◆ Exercise material ◆
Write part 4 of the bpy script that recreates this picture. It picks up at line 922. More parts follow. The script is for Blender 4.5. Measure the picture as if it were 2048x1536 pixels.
...
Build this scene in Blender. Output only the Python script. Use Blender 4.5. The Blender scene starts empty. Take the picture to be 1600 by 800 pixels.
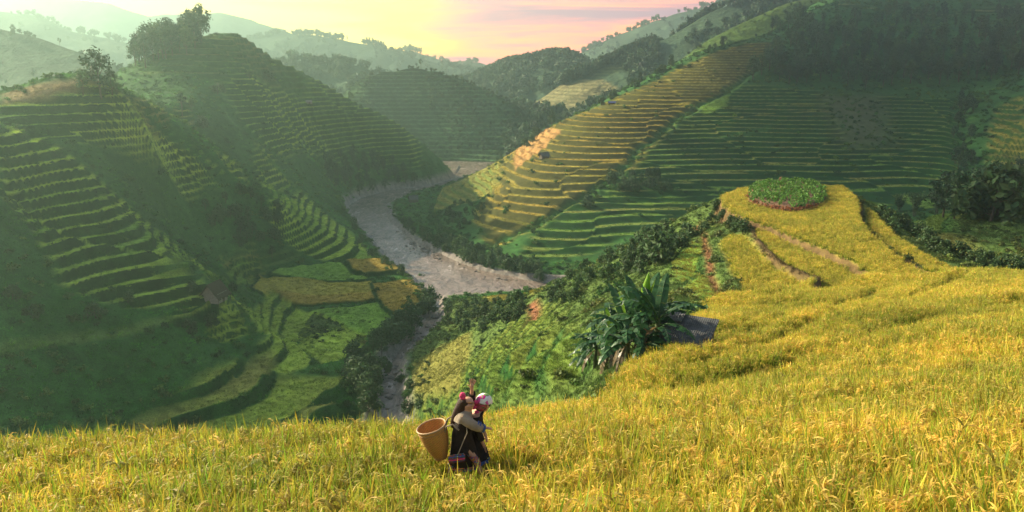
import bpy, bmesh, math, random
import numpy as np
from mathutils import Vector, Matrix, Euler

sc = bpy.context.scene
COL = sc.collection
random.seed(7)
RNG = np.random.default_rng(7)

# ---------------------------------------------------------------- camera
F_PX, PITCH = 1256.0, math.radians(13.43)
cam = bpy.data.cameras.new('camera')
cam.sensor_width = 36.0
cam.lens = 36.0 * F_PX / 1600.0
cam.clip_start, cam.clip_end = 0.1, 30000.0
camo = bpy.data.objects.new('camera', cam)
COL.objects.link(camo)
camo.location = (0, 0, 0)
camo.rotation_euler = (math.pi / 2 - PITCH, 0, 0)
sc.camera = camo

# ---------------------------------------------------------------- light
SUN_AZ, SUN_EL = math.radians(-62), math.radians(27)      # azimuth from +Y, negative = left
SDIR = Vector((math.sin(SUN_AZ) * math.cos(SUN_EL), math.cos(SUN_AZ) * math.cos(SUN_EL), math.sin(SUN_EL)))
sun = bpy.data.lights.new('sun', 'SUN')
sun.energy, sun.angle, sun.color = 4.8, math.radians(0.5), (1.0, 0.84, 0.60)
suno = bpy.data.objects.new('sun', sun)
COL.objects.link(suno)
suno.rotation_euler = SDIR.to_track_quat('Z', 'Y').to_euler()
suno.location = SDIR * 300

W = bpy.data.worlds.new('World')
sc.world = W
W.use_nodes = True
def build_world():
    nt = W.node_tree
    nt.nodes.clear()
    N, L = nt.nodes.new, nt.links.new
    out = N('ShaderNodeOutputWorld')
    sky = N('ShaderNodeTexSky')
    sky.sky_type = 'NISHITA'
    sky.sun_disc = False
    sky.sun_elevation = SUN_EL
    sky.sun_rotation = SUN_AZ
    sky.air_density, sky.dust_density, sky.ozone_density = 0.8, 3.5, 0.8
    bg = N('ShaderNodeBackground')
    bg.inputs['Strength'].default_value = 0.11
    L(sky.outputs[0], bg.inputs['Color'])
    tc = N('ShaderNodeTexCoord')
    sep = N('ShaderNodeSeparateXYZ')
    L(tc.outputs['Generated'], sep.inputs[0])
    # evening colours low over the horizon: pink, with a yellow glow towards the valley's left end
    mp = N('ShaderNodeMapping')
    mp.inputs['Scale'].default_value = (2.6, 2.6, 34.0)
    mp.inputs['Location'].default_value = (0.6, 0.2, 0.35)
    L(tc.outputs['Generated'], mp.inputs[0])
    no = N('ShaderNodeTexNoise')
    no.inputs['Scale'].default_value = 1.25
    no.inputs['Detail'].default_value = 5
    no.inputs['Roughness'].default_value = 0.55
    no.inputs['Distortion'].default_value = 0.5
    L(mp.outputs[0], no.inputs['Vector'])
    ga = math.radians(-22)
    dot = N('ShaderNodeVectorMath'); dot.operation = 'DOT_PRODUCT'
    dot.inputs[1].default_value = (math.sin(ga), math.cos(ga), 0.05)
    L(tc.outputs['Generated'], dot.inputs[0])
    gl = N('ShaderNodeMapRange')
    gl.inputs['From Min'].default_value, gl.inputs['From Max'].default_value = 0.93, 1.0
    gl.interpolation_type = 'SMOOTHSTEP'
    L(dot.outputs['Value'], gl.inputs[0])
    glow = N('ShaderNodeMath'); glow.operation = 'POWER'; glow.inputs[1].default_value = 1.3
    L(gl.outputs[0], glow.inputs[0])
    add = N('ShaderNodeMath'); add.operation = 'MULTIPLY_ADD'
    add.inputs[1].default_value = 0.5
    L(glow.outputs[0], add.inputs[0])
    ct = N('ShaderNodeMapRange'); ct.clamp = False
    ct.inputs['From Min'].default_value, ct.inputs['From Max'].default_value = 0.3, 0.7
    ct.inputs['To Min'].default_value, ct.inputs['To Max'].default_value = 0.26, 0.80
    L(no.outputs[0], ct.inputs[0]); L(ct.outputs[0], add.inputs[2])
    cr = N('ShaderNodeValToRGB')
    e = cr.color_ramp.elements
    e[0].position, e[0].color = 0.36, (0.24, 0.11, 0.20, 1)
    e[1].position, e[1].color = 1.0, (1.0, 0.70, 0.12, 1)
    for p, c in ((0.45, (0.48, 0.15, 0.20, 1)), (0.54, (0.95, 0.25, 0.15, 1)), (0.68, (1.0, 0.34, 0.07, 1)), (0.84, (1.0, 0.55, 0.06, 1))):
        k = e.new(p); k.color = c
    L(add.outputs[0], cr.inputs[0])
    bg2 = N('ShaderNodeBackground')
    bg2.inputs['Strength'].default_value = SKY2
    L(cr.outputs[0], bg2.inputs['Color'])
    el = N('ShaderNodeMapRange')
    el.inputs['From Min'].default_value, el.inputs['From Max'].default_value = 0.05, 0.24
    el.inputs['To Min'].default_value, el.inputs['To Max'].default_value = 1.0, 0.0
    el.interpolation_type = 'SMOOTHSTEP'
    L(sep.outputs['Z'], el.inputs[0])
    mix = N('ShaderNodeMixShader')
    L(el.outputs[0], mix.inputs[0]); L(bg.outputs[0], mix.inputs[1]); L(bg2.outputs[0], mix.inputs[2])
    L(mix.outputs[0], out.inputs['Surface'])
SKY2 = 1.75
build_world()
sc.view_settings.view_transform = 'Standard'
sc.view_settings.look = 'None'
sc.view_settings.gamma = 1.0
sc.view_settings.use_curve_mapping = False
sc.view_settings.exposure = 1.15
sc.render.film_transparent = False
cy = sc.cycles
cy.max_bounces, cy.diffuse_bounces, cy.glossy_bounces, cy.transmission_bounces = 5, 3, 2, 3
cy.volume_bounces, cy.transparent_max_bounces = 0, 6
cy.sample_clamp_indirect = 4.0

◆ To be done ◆
What's needed is an exact copy of the lines above from the one with "Build this scene" through the one with "RNG = np.random.default_rng(7)", both included; the pictures stay out.

◆ Result ◆
Build this scene in Blender. Output only the Python script. Use Blender 4.5. The Blender scene starts empty. Take the picture to be 1600 by 800 pixels.
import bpy, bmesh, math, random
import numpy as np
from mathutils import Vector, Matrix, Euler

sc = bpy.context.scene
COL = sc.collection
random.seed(7)
RNG = np.random.default_rng(7)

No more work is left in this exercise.